The global challenge is how do you transition to a new industrial revolution that is sustainable in the long run? In the United States, we already have a developed economy with a grid that needs to be modernized. Parts of the world where a significant population growth is going to happen, who have either no or very limited access to electricity, face a completely different problem. Do you want to extrapolate the 20th century grid of today for them? Probably not; you may want to start off with a clean sheet. In the United States, we had invested significantly in nuclear, and we need do so again if we are to address our climate issues on the electricity sector. In transportation, today we have only one option—using gasoline or diesel as the fuel—and thereby we face future vulnerability if do not diversify our fuel source. In many cases, the developing economies of the world offer the opportunity to leapfrog and start something new that the United States does not allow because of our legacy systems.

Electricity is often touted as the most versatile, clean, and sustainable energy carrier for the future. What are the most pressing needs in this area?

Electricity is clean as long as it is produced in a clean way. In terms of a “smart grid,” what we’ve done so far is to measure various attributes of electrical power via smart meters at end uses and via phasor measurement units in our transmission systems. The end use information is now starting to be used for demand response to shave off some of the electricity demand peaks. What we really want at the end is to have both demand and supply response in an automated way and in real time, which will likely reduce the cost of electricity as well. Furthermore, how do you build security into the system in such a way that it is resilient against malware? The third aspect is that the greatest challenge for renewables is going to be not the cost—wind is already cheaper than coal today—but how do you integrate intermittent sources onto the grid that allow higher capacity utilization and penetration.

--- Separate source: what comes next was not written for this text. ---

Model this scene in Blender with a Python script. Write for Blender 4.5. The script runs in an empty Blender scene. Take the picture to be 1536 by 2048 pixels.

Google has invested more than $915 million in the renewable energy sector. How does Google’s approach to energy differ from the ARPA-E approach?

ARPA-E is a government agency to create and stimulate innovation in energy technologies. ARPA-E is not in the business of making money, but rather to invest in research that will lead to US competitiveness and a technological lead in the future. Google is a private company, and the investment that you pointed out is not for charity, but rather to get returns. Google’s philosophy is to do good for the world and make money at the same time.